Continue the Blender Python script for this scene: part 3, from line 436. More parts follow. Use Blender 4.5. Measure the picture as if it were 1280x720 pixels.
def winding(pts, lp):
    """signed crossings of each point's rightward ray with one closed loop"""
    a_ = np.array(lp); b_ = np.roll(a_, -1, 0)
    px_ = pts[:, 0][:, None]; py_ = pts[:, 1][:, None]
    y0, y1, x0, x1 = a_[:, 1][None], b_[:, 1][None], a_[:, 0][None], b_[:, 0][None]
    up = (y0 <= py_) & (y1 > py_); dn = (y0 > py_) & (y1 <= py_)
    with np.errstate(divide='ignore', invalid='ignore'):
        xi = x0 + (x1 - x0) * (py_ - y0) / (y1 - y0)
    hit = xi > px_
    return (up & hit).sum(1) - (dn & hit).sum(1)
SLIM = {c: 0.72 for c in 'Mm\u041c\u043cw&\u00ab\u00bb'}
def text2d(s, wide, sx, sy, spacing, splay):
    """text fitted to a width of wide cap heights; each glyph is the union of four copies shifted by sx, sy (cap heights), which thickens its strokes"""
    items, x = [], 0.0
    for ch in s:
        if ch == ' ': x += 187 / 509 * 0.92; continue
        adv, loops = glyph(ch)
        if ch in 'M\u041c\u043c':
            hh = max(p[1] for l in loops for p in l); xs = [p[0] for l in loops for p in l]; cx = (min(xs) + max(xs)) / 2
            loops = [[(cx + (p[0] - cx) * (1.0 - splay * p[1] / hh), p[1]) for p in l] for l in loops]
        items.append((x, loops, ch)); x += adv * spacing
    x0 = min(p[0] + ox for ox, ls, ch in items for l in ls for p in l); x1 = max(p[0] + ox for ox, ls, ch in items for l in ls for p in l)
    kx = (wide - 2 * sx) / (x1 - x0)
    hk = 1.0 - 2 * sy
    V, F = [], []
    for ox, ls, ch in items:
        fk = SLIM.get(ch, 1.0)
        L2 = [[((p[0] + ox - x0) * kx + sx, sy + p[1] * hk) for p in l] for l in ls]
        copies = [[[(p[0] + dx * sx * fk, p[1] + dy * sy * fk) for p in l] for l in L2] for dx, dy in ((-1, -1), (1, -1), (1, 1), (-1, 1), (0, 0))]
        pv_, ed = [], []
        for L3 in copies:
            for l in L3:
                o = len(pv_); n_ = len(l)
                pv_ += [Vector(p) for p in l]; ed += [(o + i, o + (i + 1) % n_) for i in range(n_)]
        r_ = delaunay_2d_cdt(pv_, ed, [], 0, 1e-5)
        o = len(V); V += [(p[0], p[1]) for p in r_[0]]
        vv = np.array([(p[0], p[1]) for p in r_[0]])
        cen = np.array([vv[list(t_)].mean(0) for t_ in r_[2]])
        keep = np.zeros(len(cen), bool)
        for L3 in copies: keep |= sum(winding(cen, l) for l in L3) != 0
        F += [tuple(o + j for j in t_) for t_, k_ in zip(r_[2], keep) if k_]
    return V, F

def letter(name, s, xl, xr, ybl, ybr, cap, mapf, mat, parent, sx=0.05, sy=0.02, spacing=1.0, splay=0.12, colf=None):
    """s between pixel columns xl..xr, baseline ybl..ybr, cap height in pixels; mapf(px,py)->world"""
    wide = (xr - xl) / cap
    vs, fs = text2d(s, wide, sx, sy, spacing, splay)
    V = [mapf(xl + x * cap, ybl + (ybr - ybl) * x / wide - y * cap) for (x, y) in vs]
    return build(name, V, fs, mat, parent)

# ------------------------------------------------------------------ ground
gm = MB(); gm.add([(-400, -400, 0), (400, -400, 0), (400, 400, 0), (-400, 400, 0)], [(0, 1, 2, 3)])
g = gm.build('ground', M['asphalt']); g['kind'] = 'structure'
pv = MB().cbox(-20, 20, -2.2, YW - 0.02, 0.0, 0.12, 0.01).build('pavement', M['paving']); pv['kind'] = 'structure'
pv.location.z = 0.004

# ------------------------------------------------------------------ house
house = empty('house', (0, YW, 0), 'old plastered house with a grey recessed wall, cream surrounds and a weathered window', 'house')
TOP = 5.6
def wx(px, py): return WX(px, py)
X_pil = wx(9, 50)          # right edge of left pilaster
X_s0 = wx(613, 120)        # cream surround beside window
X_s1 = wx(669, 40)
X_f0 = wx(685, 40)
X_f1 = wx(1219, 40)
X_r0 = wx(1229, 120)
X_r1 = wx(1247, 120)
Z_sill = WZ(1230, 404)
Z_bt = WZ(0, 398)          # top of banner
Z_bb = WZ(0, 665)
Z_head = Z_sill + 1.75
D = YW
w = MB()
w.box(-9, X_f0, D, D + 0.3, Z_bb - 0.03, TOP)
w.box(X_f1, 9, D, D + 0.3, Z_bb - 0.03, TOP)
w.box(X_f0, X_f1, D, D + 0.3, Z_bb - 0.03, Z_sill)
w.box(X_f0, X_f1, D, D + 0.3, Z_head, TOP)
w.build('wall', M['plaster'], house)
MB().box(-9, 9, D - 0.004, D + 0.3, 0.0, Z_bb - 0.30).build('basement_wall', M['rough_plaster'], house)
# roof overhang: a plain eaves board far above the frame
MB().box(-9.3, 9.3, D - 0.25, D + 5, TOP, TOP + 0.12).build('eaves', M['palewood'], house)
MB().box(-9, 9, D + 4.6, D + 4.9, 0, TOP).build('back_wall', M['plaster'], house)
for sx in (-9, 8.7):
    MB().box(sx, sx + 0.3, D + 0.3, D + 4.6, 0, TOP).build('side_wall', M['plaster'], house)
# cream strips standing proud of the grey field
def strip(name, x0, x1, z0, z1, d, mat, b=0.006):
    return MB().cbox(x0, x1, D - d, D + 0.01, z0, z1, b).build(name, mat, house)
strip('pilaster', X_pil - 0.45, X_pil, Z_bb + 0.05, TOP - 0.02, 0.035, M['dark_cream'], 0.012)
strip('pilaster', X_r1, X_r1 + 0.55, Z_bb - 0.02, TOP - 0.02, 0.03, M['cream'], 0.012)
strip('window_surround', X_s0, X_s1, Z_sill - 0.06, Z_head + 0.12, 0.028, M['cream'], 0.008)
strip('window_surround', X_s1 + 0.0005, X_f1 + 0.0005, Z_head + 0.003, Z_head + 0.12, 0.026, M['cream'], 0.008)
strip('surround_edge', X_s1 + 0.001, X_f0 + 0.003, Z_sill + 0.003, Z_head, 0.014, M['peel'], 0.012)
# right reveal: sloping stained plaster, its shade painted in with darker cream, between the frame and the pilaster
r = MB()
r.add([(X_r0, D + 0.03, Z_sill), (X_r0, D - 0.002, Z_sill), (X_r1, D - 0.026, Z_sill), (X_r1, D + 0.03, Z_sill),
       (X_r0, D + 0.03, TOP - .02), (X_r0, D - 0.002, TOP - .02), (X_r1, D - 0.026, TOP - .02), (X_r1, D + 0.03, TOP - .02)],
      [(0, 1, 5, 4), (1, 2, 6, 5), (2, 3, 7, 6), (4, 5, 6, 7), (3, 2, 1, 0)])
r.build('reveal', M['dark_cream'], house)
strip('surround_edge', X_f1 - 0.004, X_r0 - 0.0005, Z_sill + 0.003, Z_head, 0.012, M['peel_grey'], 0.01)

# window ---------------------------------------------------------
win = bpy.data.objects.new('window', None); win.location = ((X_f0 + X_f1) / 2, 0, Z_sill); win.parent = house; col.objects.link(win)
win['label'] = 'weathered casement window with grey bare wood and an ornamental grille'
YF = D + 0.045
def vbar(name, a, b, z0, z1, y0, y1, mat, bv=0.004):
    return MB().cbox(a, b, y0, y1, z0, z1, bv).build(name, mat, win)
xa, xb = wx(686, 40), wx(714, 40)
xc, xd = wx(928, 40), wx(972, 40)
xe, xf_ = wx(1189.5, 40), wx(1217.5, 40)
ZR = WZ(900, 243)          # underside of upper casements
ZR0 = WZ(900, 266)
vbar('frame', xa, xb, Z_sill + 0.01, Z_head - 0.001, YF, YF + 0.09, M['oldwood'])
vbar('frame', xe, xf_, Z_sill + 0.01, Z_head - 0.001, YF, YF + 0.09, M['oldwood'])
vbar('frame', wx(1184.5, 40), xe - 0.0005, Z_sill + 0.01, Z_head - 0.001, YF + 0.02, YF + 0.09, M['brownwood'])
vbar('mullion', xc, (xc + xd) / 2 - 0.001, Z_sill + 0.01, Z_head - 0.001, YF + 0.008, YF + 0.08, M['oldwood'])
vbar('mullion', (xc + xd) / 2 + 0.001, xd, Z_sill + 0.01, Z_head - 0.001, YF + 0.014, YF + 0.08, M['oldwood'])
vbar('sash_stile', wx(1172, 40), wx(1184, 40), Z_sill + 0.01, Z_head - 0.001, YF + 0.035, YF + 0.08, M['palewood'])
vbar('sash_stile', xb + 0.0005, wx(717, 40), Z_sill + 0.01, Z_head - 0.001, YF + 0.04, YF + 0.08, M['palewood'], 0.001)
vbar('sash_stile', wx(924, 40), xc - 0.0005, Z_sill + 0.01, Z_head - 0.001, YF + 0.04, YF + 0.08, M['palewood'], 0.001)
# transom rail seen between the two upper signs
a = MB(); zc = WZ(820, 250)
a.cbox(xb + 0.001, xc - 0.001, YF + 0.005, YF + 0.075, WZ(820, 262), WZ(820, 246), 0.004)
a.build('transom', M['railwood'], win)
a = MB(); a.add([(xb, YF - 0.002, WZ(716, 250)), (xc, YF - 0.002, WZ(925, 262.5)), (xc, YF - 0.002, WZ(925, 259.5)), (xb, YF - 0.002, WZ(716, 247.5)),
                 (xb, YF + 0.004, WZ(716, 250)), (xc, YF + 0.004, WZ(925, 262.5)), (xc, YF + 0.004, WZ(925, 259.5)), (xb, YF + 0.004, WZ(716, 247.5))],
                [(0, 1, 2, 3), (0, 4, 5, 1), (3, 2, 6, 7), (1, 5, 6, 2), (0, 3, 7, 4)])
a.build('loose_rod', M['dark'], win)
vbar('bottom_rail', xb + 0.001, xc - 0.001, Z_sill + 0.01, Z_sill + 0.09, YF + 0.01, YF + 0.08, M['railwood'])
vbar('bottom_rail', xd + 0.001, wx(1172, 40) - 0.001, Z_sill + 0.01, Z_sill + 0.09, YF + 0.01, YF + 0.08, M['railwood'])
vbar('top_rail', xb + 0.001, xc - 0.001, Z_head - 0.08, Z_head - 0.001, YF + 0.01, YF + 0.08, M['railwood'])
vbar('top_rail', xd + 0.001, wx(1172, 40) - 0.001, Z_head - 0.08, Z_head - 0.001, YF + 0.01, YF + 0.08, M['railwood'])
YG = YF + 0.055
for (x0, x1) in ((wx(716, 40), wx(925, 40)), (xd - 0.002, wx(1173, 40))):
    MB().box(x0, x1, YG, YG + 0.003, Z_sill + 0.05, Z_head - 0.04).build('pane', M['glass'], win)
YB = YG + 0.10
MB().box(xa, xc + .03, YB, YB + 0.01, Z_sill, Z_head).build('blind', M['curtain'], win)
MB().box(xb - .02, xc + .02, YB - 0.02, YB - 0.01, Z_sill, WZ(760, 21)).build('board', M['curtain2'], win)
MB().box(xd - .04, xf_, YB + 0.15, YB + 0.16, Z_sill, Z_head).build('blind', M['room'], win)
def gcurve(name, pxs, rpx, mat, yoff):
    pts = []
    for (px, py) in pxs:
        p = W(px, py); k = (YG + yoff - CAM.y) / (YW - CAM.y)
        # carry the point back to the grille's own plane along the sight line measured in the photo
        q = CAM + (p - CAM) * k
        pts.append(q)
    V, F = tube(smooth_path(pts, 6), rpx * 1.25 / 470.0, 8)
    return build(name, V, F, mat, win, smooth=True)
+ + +
EXERCISE BRIEF - Look over the material above and show each line where "pixels" appears.

EXERCISE RESPONSE -
Continue the Blender Python script for this scene: part 3, from line 436. More parts follow. Use Blender 4.5. Measure the picture as if it were 1280x720 pixels.
    """s between pixel columns xl..xr, baseline ybl..ybr, cap height in pixels; mapf(px,py)->world"""